Thank you very much for your time and help. Kind regards, Hamid

[scopplestone]

Hi Hamid,

can you substantiate your use case a litte bit more as your description is very general? In general piclas is able to simulate that what you described.

If you have not yet found the user guide, it is linked on the front page of the piclas github: https://piclas.readthedocs.io/

Furthermore, we have some tutorials that can be found under https://github.com/piclas-framework/piclas/tree/master/tutorials and also a lot of regression test cases under https://github.com/piclas-framework/piclas/tree/master/regressioncheck (the regression test cases are not documented in detail, you can look into the readme.md files for a description of what the test does and the builds.ini should show you the compiler settings).

Kind regards Stephen

[hamidmoezzi1988]

Hi Stephen,

Thank you so much for your reply. I am reading the user guide and learning how the code works from the tutorials. I want to study the flow of argon carrying different ions, perhaps electrons, and other atoms or molecules through an Inductively Coupled Plasma Mass Spectrometry (ICP-MS) interface. There exists a Coulumbic repulsion force between ions or there might be chemical reactions between different species including the ions (e.g. ion-electron or ion-ion recombination). I don't know how much I am correct, but I found that I should use a combination of DSMC and PIC to be able to model this kind of flow and that's why I started to work on PICLas. However, just to make sure, is PICLas able to consider the effects mentioned above?

Thank you. Hamid

[scopplestone]

Hi Hamid,

You can use PIC-DSMC to simulate your setup with piclas, but this will be limited by computational ressources. Depending on your gas/plasma properties, you may be able to consider the neutral gas as an inter background gas. But only if the plasma density is much smaller than your neutral gas density. In this case you can use PIC-MCC, which would be much faster than PIC-DSMC (where neutral gas particles are kinetically modelled). What is the range of your expected plasma density versus the neutral gas density? Chemical reactions between charged particles is an ongoing development in piclas and Coulomb interaction has been investigated in the past, but currently no production-ready model is included.

Kind regards Stephen

[hamidmoezzi1988]

Hi Stephen, I appreciate your clarification. The plasma density is about 0.1 % so, based on your explanation, I should use PIC-DSMC and consider the main gas as background, however, I am confused about the concept of PIC-DSMC. If Coulomb interactions are not considered in piclas, then what is the role of PIC here? I imagine PIC as a tool for applying an external voltage to boundaries or in my case to calculate the attractive or repulsive forces between charged particles. Then, in my opinion, PIC-DSMC and piclas should be able to consider a phenomenon such as space charge effect, am I right?

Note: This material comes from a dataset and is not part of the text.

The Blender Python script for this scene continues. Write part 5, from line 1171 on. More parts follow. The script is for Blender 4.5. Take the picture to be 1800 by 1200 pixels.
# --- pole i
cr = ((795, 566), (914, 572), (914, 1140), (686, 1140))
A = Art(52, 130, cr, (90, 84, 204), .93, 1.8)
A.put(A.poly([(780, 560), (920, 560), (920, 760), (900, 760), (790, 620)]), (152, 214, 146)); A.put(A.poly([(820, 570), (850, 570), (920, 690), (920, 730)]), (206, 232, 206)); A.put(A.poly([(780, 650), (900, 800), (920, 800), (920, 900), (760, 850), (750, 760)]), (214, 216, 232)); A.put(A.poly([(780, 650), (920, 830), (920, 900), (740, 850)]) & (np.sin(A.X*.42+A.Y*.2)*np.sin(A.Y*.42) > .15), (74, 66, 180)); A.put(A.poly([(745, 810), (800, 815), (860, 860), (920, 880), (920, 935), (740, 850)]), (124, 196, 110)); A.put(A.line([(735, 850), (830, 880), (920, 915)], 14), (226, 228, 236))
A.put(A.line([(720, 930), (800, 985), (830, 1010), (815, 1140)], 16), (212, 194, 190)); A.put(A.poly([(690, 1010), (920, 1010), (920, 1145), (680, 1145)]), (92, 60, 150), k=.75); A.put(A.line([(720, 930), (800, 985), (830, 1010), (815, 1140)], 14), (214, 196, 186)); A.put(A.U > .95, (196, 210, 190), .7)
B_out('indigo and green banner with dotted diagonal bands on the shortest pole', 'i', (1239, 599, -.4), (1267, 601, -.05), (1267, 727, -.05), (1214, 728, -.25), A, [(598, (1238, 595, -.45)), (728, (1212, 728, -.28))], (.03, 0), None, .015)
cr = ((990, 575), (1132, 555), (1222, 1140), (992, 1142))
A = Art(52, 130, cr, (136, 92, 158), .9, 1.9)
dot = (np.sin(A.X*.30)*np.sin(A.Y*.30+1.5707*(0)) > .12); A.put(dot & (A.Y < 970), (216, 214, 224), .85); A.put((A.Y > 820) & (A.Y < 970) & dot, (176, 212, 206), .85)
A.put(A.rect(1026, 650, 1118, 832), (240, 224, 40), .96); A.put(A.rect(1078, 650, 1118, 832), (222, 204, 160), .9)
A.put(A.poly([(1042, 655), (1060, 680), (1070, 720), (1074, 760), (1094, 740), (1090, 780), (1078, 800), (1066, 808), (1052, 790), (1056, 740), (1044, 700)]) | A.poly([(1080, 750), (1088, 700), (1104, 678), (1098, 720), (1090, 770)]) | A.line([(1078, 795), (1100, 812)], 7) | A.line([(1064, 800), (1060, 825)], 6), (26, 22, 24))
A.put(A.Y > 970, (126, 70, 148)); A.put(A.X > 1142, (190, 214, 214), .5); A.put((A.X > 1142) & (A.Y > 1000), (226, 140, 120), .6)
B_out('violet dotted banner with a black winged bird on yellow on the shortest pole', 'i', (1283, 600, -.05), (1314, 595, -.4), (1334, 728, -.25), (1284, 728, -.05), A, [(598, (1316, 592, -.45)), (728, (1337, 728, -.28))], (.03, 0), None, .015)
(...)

Also, I searched through the tutorials and the piclas github and found that for simulations in which chemical reactions are included, the parameter "omega" is the same for all species (why?), and second its value is different from what we find in the literature ("omega = omega_bird - 0.5"). What is the philosophy behind it? and how much do these discrepancies affect the results?

Thank you very much Hamid

[scopplestone]

Hi Hamid,

I appreciate your clarification. The plasma density is about 0.1 % so, based on your explanation, I should use PIC-DSMC and consider the main gas as background, however, I am confused about the concept of PIC-DSMC. If Coulomb interactions are not considered in piclas, then what is the role of PIC here? I imagine PIC as a tool for applying an external voltage to boundaries or in my case to calculate the attractive or repulsive forces between charged particles. Then, in my opinion, PIC-DSMC and piclas should be able to consider a phenomenon such as space charge effect, am I right?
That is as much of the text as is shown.